A mis 72 años –ahora ya tengo 73 (¡me entero, ay, que algunos amigos y compañeros no quieren que se sepa su edad!)–, o sea, el año pasado, me enamoré de una mujer por un solo motivo: su forma de escribir; o, mejor dicho, de su forma de escribir.
Siempre hay una circunstancia, una casualidad que hace que dos personas se conozcan e inicie una relación que será para siempre.
Mi motivo fue un libro, que me deslumbró: El infinito en un junco. La invención de los libros en el mundo antiguo. Ella se llama Irene Vallejo, es española, nativa de Zaragoza.
No lo sabe, pero el año pasado hizo que casi sufriera al menos dos ataques de frustración a causa de ella.
Resulta que vino a la Ciudad de México, a la UNAM, en dos ocasiones, y a la Feria Internacional del Libro de Guadalajara, y no pude ir a verla, a conocerla en persona, a escucharla, a pedirle un autógrafo, a que nos tomáramos una selfie juntos.
Todavía no sé por qué demoré tres años en leer su joya literaria (se publicó en septiembre de 2019), acaso porque estaba leyendo otras cosas, acaso porque su libro tardó en llegar a Xalapa.
Confieso que, teniendo el libro en las manos, varias veces inicié su lectura, pero postergué la lectura total, hasta que le entré en serio y con determinación, en realidad, porque me atrapó y ya no pude soltarlo.
Su ensayo dedicado a investigar la invención del libro en el mundo antiguo, no tiene desperdicio. Se trata de una obra excepcional, de las que, creo, se producen y se publican cada tanto de la humanidad y llegan para ser imperecederas.
El infinito en un junto confirma que Irene es una filóloga consumada: su estudio de las culturas antiguas, el origen de los primeros textos a partir de los primeros instrumentos materiales, antecedentes del libro actual, nos lleva por un mundo que tal vez algunas veces atisbábamos leyendo, por ejemplo, se me ocurre, a Heródoto, pero que nadie había explorado a detalle como mi heroína.
El desarrollo de todo el tema central de su obra, a partir de un junco, una planta que se reproduce en parajes húmedos, de donde saldrá el equivalente a nuestro papel después, me remite a Marcel Proust quien también a partir de los recuerdos que le produce el olor, el sabor de una magdalena, famosa pieza de pan, mojada en té, lo va a hacer recordar su infancia que nos va a llevar a una obra de siete tomos, En busca del tiempo perdido, de lo mejor entre todo lo que se ha producido en la literatura universal de todos los tiempos.
Irene, además, con El infinito en un junco, nos confirma lo que se dice en el Eclesiastés: que no hay nada nuevo bajo el sol.
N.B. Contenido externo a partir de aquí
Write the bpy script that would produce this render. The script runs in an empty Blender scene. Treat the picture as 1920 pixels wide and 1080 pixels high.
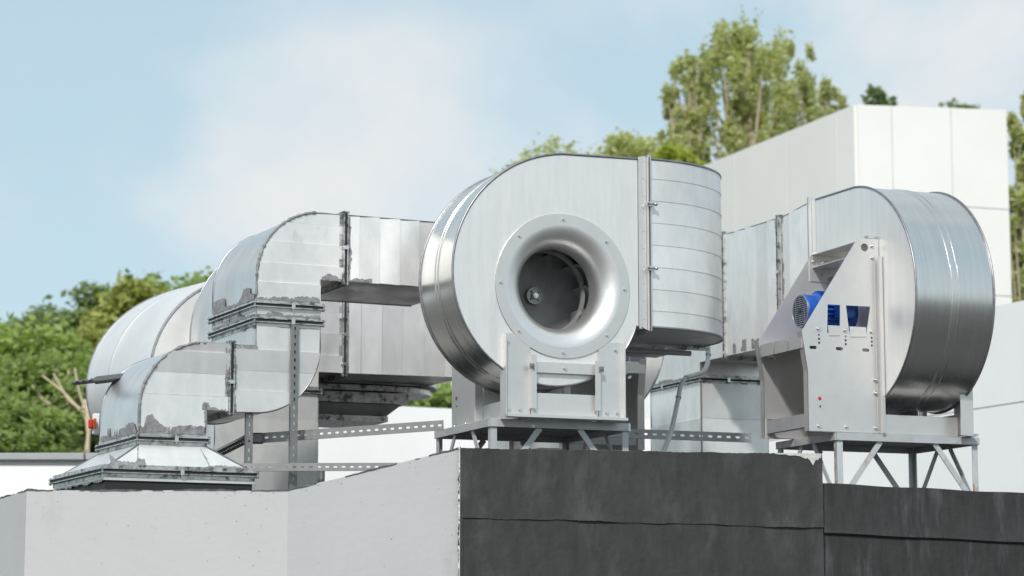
import bpy, bmesh, math, random
import numpy as np
from mathutils import Vector, Matrix
random.seed(7); rng = np.random.default_rng(7)
R = math.radians
S = bpy.context.scene
C = S.collection
# ------------------------------------------------------------------ camera
FP = 4600.0; PITCH = math.atan(675/FP); EYE = Vector((0, 0, 1.6))
cd = bpy.data.cameras.new('camera'); cam = bpy.data.objects.new('camera', cd); C.objects.link(cam)
cam.location = EYE; cam.rotation_euler = (math.pi/2+PITCH, 0, 0)
cd.sensor_width = 36; cd.lens = 36*FP/1920; cd.clip_end = 3000; cd.clip_start = .2
cd.dof.use_dof = True; cd.dof.focus_distance = 15.6; cd.dof.aperture_fstop = 2.6
S.camera = cam
S.render.resolution_x = 1024; S.render.resolution_y = 576
# ------------------------------------------------------------------ light
SUN_AZ, SUN_EL = 191, 40          # azimuth clockwise from +Y
w = bpy.data.worlds.new("World"); S.world = w; w.use_nodes = True
nt = w.node_tree; nt.nodes.clear(); N = nt.nodes.new; L = nt.links.new
out = N('ShaderNodeOutputWorld'); bg = N('ShaderNodeBackground'); bg.inputs[1].default_value = .125
sky = N('ShaderNodeTexSky'); sky.sky_type = 'NISHITA'; sky.sun_disc = False
sky.sun_elevation = R(SUN_EL); sky.sun_rotation = R(SUN_AZ); sky.air_density = 1.0; sky.dust_density = 1.2; sky.ozone_density = 1.0
tc = N('ShaderNodeTexCoord'); mp = N('ShaderNodeMapping'); mp.inputs['Scale'].default_value = (1, 1, 1.25)
mp.inputs['Location'].default_value = (1.155, 8.2, 4.45)
L(tc.outputs['Generated'], mp.inputs[0])
n1 = N('ShaderNodeTexNoise'); n1.inputs['Scale'].default_value = 5.2; n1.inputs['Detail'].default_value = 9; n1.inputs['Roughness'].default_value = .52; n1.inputs['Distortion'].default_value = .25
L(mp.outputs[0], n1.inputs['Vector'])
cr = N('ShaderNodeValToRGB'); cr.color_ramp.elements[0].position = .435; cr.color_ramp.elements[1].position = .69; cr.color_ramp.interpolation = 'EASE'
cr.color_ramp.elements[0].color = (0.0, 0.0, 0.0, 1); cr.color_ramp.elements[1].color = (1, 1, 1, 1)
L(n1.outputs[0], cr.inputs[0])
hz = N('ShaderNodeMix'); hz.data_type = 'RGBA'; hz.inputs[0].default_value = .75; hz.inputs[7].default_value = (3.7, 4.8, 5.25, 1)
L(sky.outputs[0], hz.inputs[6])
mx = N('ShaderNodeMix'); mx.data_type = 'RGBA'; mx.inputs[7].default_value = (5.5, 5.65, 5.7, 1)
L(cr.outputs[0], mx.inputs[0]); L(hz.outputs[2], mx.inputs[6]); L(mx.outputs[2], bg.inputs[0]); L(bg.outputs[0], out.inputs[0])
sl = bpy.data.lights.new('sun', 'SUN'); sl.energy = 3.1; sl.angle = R(4); sl.color = (1, .975, .94)
so = bpy.data.objects.new('sun', sl); C.objects.link(so)
sd = Vector((math.sin(R(SUN_AZ))*math.cos(R(SUN_EL)), math.cos(R(SUN_AZ))*math.cos(R(SUN_EL)), math.sin(R(SUN_EL))))
so.rotation_euler = sd.to_track_quat('Z', 'Y').to_euler(); so.location = (5, -5, 20)
S.view_settings.view_transform = 'Standard'; S.view_settings.look = 'None'; S.view_settings.exposure = 0.25; S.view_settings.gamma = 1
S.view_settings.use_curve_mapping = False
S.render.engine = 'CYCLES'; S.cycles.max_bounces = 6

# ------------------------------------------------------------------ frames
FW = Vector((0, math.cos(PITCH), math.sin(PITCH))); UP = Vector((0, -math.sin(PITCH), math.cos(PITCH)))
def at(px, py, Y):                     # world point seen at a photo pixel, at distance Y
    d = FW + (px-960)/FP*Vector((1, 0, 0)) + (540-py)/FP*UP
    return EYE + d*(Y/d.y)
class Frame:
    def __init__(s, o, deg):
        s.o = Vector(o); s.deg = deg; a = R(deg)
        s.M = Matrix.Translation(s.o) @ Matrix.Rotation(a, 4, 'Z')
    def W(s, u, v, w): return s.M @ Vector((u, v, w))
A = Frame((-0.117, 15.3, 3.029), 22)
B = Frame(A.W(0, .8, 0), 25.5)
G = Frame((0, 0, 0), 0)
ROOF = -.60

# ------------------------------------------------------------------ materials
def M(name, color, rough=.5, metal=0., noise=.0, nscale=4., streak=None, bump=0., bscale=20., rnd=0., spec=.5, stain=None, rvar=0.):
    m = bpy.data.materials.new(name); m.use_nodes = True; t = m.node_tree; n = t.nodes; l = t.links.new
    p = n['Principled BSDF']; p.inputs['Roughness'].default_value = rough; p.inputs['Metallic'].default_value = metal
    p.inputs['Specular IOR Level'].default_value = spec
    co = n.new('ShaderNodeTexCoord'); mpp = n.new('ShaderNodeMapping'); l(co.outputs['Object'], mpp.inputs[0])
    if streak: mpp.inputs['Scale'].default_value = streak
    nz = n.new('ShaderNodeTexNoise'); nz.inputs['Scale'].default_value = nscale; nz.inputs['Detail'].default_value = 6; nz.inputs['Roughness'].default_value = .6
    l(mpp.outputs[0], nz.inputs['Vector'])
    mr = n.new('ShaderNodeMapRange'); mr.inputs[1].default_value = .3; mr.inputs[2].default_value = .7
    mr.inputs[3].default_value = 1-noise; mr.inputs[4].default_value = 1+noise; l(nz.outputs[0], mr.inputs[0])
    val = mr.outputs[0]
    if rnd:
        oi = n.new('ShaderNodeObjectInfo'); r2 = n.new('ShaderNodeMapRange'); r2.inputs[3].default_value = 1-rnd; r2.inputs[4].default_value = 1+rnd
        l(oi.outputs['Random'], r2.inputs[0]); mm = n.new('ShaderNodeMath'); mm.operation = 'MULTIPLY'; l(val, mm.inputs[0]); l(r2.outputs[0], mm.inputs[1]); val = mm.outputs[0]
    mu = n.new('ShaderNodeMix'); mu.data_type = 'RGBA'; mu.blend_type = 'MULTIPLY'; mu.inputs[0].default_value = 1
    mu.inputs[6].default_value = (*color, 1); l(val, mu.inputs[7]); colr = mu.outputs[2]
    if stain:
        sc, th, colS, stk = stain
        mp2 = n.new('ShaderNodeMapping'); mp2.inputs['Scale'].default_value = stk; l(co.outputs['Object'], mp2.inputs[0])
        ns = n.new('ShaderNodeTexNoise'); ns.inputs['Scale'].default_value = sc; ns.inputs['Detail'].default_value = 8; ns.inputs['Roughness'].default_value = .65; l(mp2.outputs[0], ns.inputs['Vector'])
        rr = n.new('ShaderNodeMapRange'); rr.inputs[1].default_value = th; rr.inputs[2].default_value = th+.12; l(ns.outputs[0], rr.inputs[0])
        ms = n.new('ShaderNodeMix'); ms.data_type = 'RGBA'; l(rr.outputs[0], ms.inputs[0]); l(colr, ms.inputs[6]); ms.inputs[7].default_value = (*colS, 1); colr = ms.outputs[2]
    l(colr, p.inputs['Base Color'])
    if rvar:
        n3 = n.new('ShaderNodeTexNoise'); n3.inputs['Scale'].default_value = 2.3; n3.inputs['Detail'].default_value = 5; l(mpp.outputs[0], n3.inputs['Vector'])
        m3 = n.new('ShaderNodeMapRange'); m3.inputs[1].default_value = .3; m3.inputs[2].default_value = .7; m3.inputs[3].default_value = rough-rvar; m3.inputs[4].default_value = rough+rvar
        l(n3.outputs[0], m3.inputs[0]); l(m3.outputs[0], p.inputs['Roughness'])
    if bump:
        nb = n.new('ShaderNodeTexNoise'); nb.inputs['Scale'].default_value = bscale; nb.inputs['Detail'].default_value = 5; l(co.outputs['Object'], nb.inputs['Vector'])
        b = n.new('ShaderNodeBump'); b.inputs['Strength'].default_value = 1; b.inputs['Distance'].default_value = bump; l(nb.outputs[0], b.inputs['Height']); l(b.outputs[0], p.inputs['Normal'])
    return m
ZINC = M('galvanised sheet', (.85, .838, .82), .42, .72, .07, 5, (2.2, 2.2, 1), .006, 2.0, .10, rvar=.08, stain=(3.0, .62, (.60, .585, .565), (1, 1, .5)))
ZINCW = M('shade-toned galvanised sheet', (.76, .745, .725), .34, .97, .08, 4, (2, 2, 1), .004, 2.4, .06, rvar=.08, stain=(2.6, .62, (.62, .60, .58), (1, 1, .6)))  # darker, more metallic copy of ZINC, meant to deepen shade under the ducts
ZINCV = M('fan casing sheet', (.82, .808, .79), .42, .70, .05, 7, (3, 3, .35), .004, 1.7, .02, rvar=.07, stain=(2.6, .60, (.73, .72, .705), (2.2, 2.2, .45)))
SHELL = M('polished wrapper sheet', (.77, .75, .725), .25, 1, .06, 3, (.6, 9, .6), 0, 3, rvar=.035)
BELL = M('spun inlet sheet', (.80, .79, .775), .40, .88, .04, 6, None, 0, 3, rvar=.03)
ALU = M('bright plate', (.69, .68, .665), .38, .72, .04, 7, None, .0004, 30, .05, rvar=.05)
STEEL = M('painted support steel', (.50, .51, .52), .5, .5, .10, 8, None, .0004, 40, .06, stain=(6, .64, (.34, .34, .34), (1, 1, 1)))
RUSTY = M('support steel with rust', (.55, .57, .58), .5, .4, .10, 8, None, .0004, 40, .05, stain=(8, .55, (.38, .21, .10), (1, 1, .6)))
BEAD = M('seam metal', (.30, .30, .31), .42, .9, .2, 30)
SEAL = M('grey sealant', (.23, .23, .235), .75, .15, .35, 25, None, .002, 60, stain=(30, .60, (.55, .55, .55), (1, 1, 1)))
FLG = M('flange profile', (.60, .59, .58), .34, .9, .25, 20, None, .001, 40, .05, stain=(16, .50, (.14, .14, .14), (1, 1, 1)))
BOLT = M('zinc bolt', (.72, .72, .70), .25, 1, .1, 30)
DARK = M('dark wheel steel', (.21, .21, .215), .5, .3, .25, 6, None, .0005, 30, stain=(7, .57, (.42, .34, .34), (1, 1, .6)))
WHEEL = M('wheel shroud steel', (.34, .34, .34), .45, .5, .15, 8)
RUBBER = M('black rubber', (.018, .018, .018), .6, 0, .2, 10)
BLUE = M('blue motor enamel', (.015, .085, .38), .42, 0, .12, 10, stain=(14, .62, (.05, .12, .34), (1, 1, 1)))
BLUED = M('painted grille shade', (.01, .012, .03), .6)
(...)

En su texto, nos hace volver la vista al pasado y nos muestra que todo lo que hoy nos ocupa ya era motivo de interés de nuestros ancestros.
El libro está hoy traducido a casi todos los idiomas, es un fenómeno editorial, se sigue leyendo cada vez más y, en mi caso, no dudo que pasará la historia de la literatura y se convertirá en un clásico.
Este año lo volveré a leer, como debe hacerse con una obra excepcional.
Confieso: soy un devoto de Irene Vallejo. La sigo en forma permanente y casi a todos los lugares donde va, hoy una escritora laureada que todos la quieren tener.
Aparte de El infinito en un junco, el año pasado leí también, de ella, El silbido del arquero y El futuro recordado, pero leo también sus colaboraciones en El País Semanal, de España, y en Milenio, de México y todo lo que publica en las redes sociales, textos que me entretienen pero que también me mueven a reflexión, que me enteran, que me enseñan.
Mi frustración del año pasado finalmente tuvo un aliciente, una compensación: me notifica que se dio por enterada cada que comparto sus textos, es decir, existo para ella, me tiene en cuenta y sabe que formo parte de su legión de seguidores y admiradores en todo el mundo.
Que mejor forma, en mi caso, que iniciar 2023 con un motivo como Irene Vallejo, saber que soy contemporáneo de un personaje que forzosa y necesariamente irá al altar de los mejores escritores de todos los tiempos.